Hell No, We Won’t Let Go
from
March/April 2006
by Sheree R. Curry
It’s hardly a secret that the reformers’ push to split the roles of
chairman and CEO went down like a punctured soufflé. But a survey by
executive recruiter Spencer Stuart shows even less enthusiasm than
that. The firm studied the 2005 proxies of 478 companies listed among
the S&P 500 and found:
140 companies claimed to have independent chairmen. But 73 of those chairmen were former CEOs and didn’t really qualify as independent . . . and another 21 were current or retired executives, were related to the CEO, or had other ties to the company. So they weren’t independent either. And then 3 of the companies didn’t even list a chairman, independent or otherwise. So how many of those 478 companies had truly independent chairmen? 43.
Although the Spencer Stuart study shows minimal appetite for independent chairmen, reform pressure has moved an increasing number of companies to opt for the alternative of appointing a lead director. (For more, see the cover story, which begins on page 24.) Companies are yielding to another change demanded by reformers:
At 39% of the 478 outfits, the only inside director was the CEO. This was true at 12% of the 148 companies analyzed in 2000.
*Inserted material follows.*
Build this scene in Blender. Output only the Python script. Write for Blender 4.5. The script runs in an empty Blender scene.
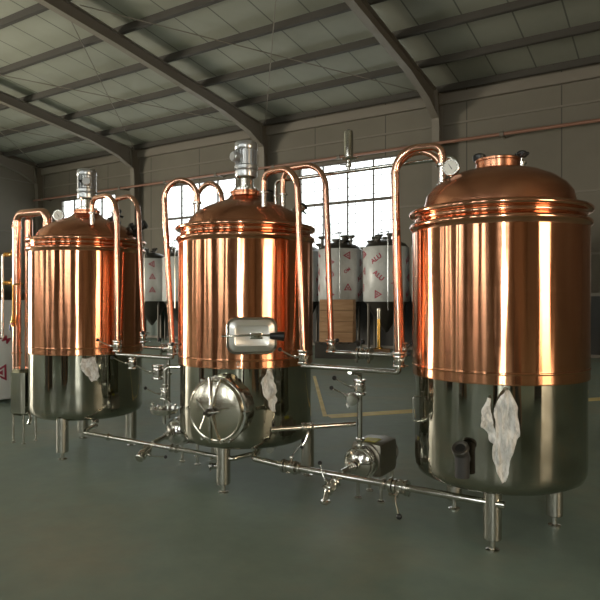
import bpy, bmesh, math, random
from mathutils import Vector, Matrix, noise
random.seed(7)
S = bpy.context.scene
COL = S.collection
PI = math.pi
EYE = 1.6
FPX = 600.0                       # focal length in pixels of the 600 px frame
AX, AY = 0.849, 0.528             # the hall's long wall runs along +X; this is how the camera is turned against it

# ------------------------------------------------------------------ camera, world, lights, exposure
cam = bpy.data.cameras.new('camera'); cam.sensor_width = 36; cam.lens = 36 * FPX / 600.0
cam.clip_end = 200
co = bpy.data.objects.new('camera', cam); COL.objects.link(co)
co.location = (0, 0, EYE); co.rotation_euler = (PI / 2, 0, math.atan2(AY, AX))
S.camera = co

w = bpy.data.worlds.new('overcast_sky'); S.world = w; w.use_nodes = True
bgn = w.node_tree.nodes['Background']
bgn.inputs[0].default_value = (0.93, 0.96, 1.0, 1); bgn.inputs[1].default_value = 3.2

S.view_settings.view_transform = 'Standard'; S.view_settings.look = 'None'
S.view_settings.gamma = 1; S.view_settings.use_curve_mapping = False
S.view_settings.exposure = 0.45

def area(name, loc, rot, sx, sy, power, colr=(1, 1, 1)):
    l = bpy.data.lights.new(name, 'AREA'); l.shape = 'RECTANGLE'; l.size = sx; l.size_y = sy
    l.energy = power; l.color = colr
    o = bpy.data.objects.new(name, l); COL.objects.link(o); o.location = loc; o.rotation_euler = rot
    return o
# daylight entering through the paired windows of the front wall (y = -9), the gates and the glazing of the far wall
FRONT_Y, BACK_Y, LEFT_X, RIGHT_X = -9.0, 20.6, -29.6, 15.0
DAY = (1.0, 0.97, 0.92)
FRONT_WIN = [c + d for c in (-25.8, -18.2, -10.7, -3.2) for d in (-1.35, 1.35)]
for cx in FRONT_WIN:
    area('daylight_front_window', (cx, FRONT_Y - 0.05, 4.6), (PI / 2, 0, 0), 1.25, 4.2, 55, DAY)
area('added_streak_light', (3.7, FRONT_Y - 0.05, 3.1), (PI / 2, 0, 0), 0.34, 5.6, 520, DAY)  # narrow light added to draw the bright centre streak on the copper
area('daylight_right_gate', (RIGHT_X + 0.05, -1.3, 2.5), (PI / 2, 0, PI / 2), 5.4, 4.6, 520, (1.0, 0.70, 0.34))
area('daylight_left_gate', (LEFT_X - 0.05, 2.0, 2.6), (PI / 2, 0, -PI / 2), 5.0, 5.0, 3300, (1.0, 0.91, 0.74))

# ------------------------------------------------------------------ helpers
def at(px, py, Y):
    """point of the vertical plane y = Y (parallel to the long wall) seen at px, py of the photograph"""
    u = (px - 300) / FPX
    hx, hy = AX * u - AY, AY * u + AX
    t = Y / hy
    return Vector((hx * t, Y, EYE + (300 - py) / FPX * t))

class MB:
    def __init__(self): self.v = []; self.f = []
    def add(self, vs, fs, M=None):
        b = len(self.v)
        for p in vs:
            p = Vector(p)
            self.v.append(M @ p if M else p)
        self.f += [tuple(i + b for i in f) for f in fs]
        return self
    def lathe(self, prof, n=32, M=None, a0=0.0, a1=2 * PI):
        full = abs(a1 - a0 - 2 * PI) < 1e-6
        m = n if full else n + 1
        vs = []; fs = []
        for (r, z) in prof:
            for k in range(m):
                a = a0 + (a1 - a0) * k / n
                vs.append((r * math.cos(a), r * math.sin(a), z))
        L = len(prof)
        for i in range(L - 1):
            for k in range(n):
                k2 = (k + 1) % m
                fs.append((i * m + k, i * m + k2, (i + 1) * m + k2, (i + 1) * m + k))
        if full:
            if prof[0][0] > 1e-5: fs.append(tuple(range(m - 1, -1, -1)))
            if prof[-1][0] > 1e-5: fs.append(tuple((L - 1) * m + k for k in range(m)))
        return self.add(vs, fs, M)
    def box(self, c, s, M=None, bev=0.0):
        x, y, z = s[0] / 2, s[1] / 2, s[2] / 2
        if bev <= 0:
            vs = [(c[0] + i * x, c[1] + j * y, c[2] + k * z) for i in (-1, 1) for j in (-1, 1) for k in (-1, 1)]
            return self.add(vs, [(0, 1, 3, 2), (4, 6, 7, 5), (0, 4, 5, 1), (2, 3, 7, 6), (0, 2, 6, 4), (1, 5, 7, 3)], M)
        bm = bmesh.new(); bmesh.ops.create_cube(bm, size=1)
        for v in bm.verts: v.co = Vector((v.co.x * s[0], v.co.y * s[1], v.co.z * s[2])) + Vector(c)
        bmesh.ops.bevel(bm, geom=bm.edges[:], offset=bev, segments=2, affect='EDGES', profile=0.6)
        bm.verts.index_update()
        self.add([v.co.copy() for v in bm.verts], [tuple(v.index for v in f.verts) for f in bm.faces], M)
        bm.free(); return self
    def cyl(self, p0, p1, r, n=16, r1=None, bev=0.0):
        p0, p1 = Vector(p0), Vector(p1); d = p1 - p0; L = d.length
        q = d.normalized().to_track_quat('Z', 'Y').to_matrix().to_4x4()
        M = Matrix.Translation(p0) @ q
        r1 = r if r1 is None else r1
        if bev: prof = [(r - bev, 0), (r, bev), (r1, L - bev), (r1 - bev, L)]
        else: prof = [(r, 0), (r1, L)]
        return self.lathe(prof, n, M)
    def ball(self, c, r, n=12, sz=1.0):
        prof = [(max(r * math.sin(PI * i / (n // 2 + 2)), 1e-6), -r * sz * math.cos(PI * i / (n // 2 + 2))) for i in range(n // 2 + 3)]
        return self.lathe(prof, n, Matrix.Translation(Vector(c)))
    def tube(self, path, r, n=14, closed=False):
        P = [Vector(p) for p in path]; L = len(P)
        T = []
        for i in range(L):
            if closed: t = P[(i + 1) % L] - P[i - 1]
            else: t = P[min(i + 1, L - 1)] - P[max(i - 1, 0)]
            T.append(t.normalized())
        u = T[0].orthogonal().normalized(); vs = []; fs = []
        for i in range(L):
            if i:
                q = T[i - 1].rotation_difference(T[i]); u = q @ u
                u = (u - T[i] * u.dot(T[i])).normalized()
            b = T[i].cross(u)
            rr = r(i / (L - 1)) if callable(r) else r
            for k in range(n):
                a = 2 * PI * k / n
                vs.append(P[i] + (u * math.cos(a) + b * math.sin(a)) * rr)
        for i in range(L if closed else L - 1):
            j = (i + 1) % L
            for k in range(n):
                k2 = (k + 1) % n
                fs.append((i * n + k, i * n + k2, j * n + k2, j * n + k))
        if not closed:
            fs.append(tuple(range(n - 1, -1, -1))); fs.append(tuple((L - 1) * n + k for k in range(n)))
        return self.add(vs, fs)
    def build(self, name, mat, parent=None, sharp=38, loc=None):
        me = bpy.data.meshes.new(name); me.from_pydata([tuple(v) for v in self.v], [], self.f); me.update()
        bm = bmesh.new(); bm.from_mesh(me); bmesh.ops.recalc_face_normals(bm, faces=bm.faces[:]); bm.to_mesh(me); bm.free()
        me.polygons.foreach_set('use_smooth', [True] * len(me.polygons))
        me.set_sharp_from_angle(angle=math.radians(sharp))
        me.materials.append(mat)
        o = bpy.data.objects.new(name, me); COL.objects.link(o)
        if parent: o.parent = parent
        if loc is not None: o.location = loc
        return o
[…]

Gender and ethnic diversity on boards went down over that five-year period, however. In 2005, 88% of the companies had at least one female director, a decrease from 93% in 2000. The percentage of directors of color fell from 77% to 73% over the same five years.
Julie Daum, the U.S. board practice leader at Spencer Stuart, says she’s “saddened” by these decreases. She adds that the trend will reverse as boards widen their search for directors from sitting CEOs to a pool including more women and minorities. She’s optimistic that that will happen, she says.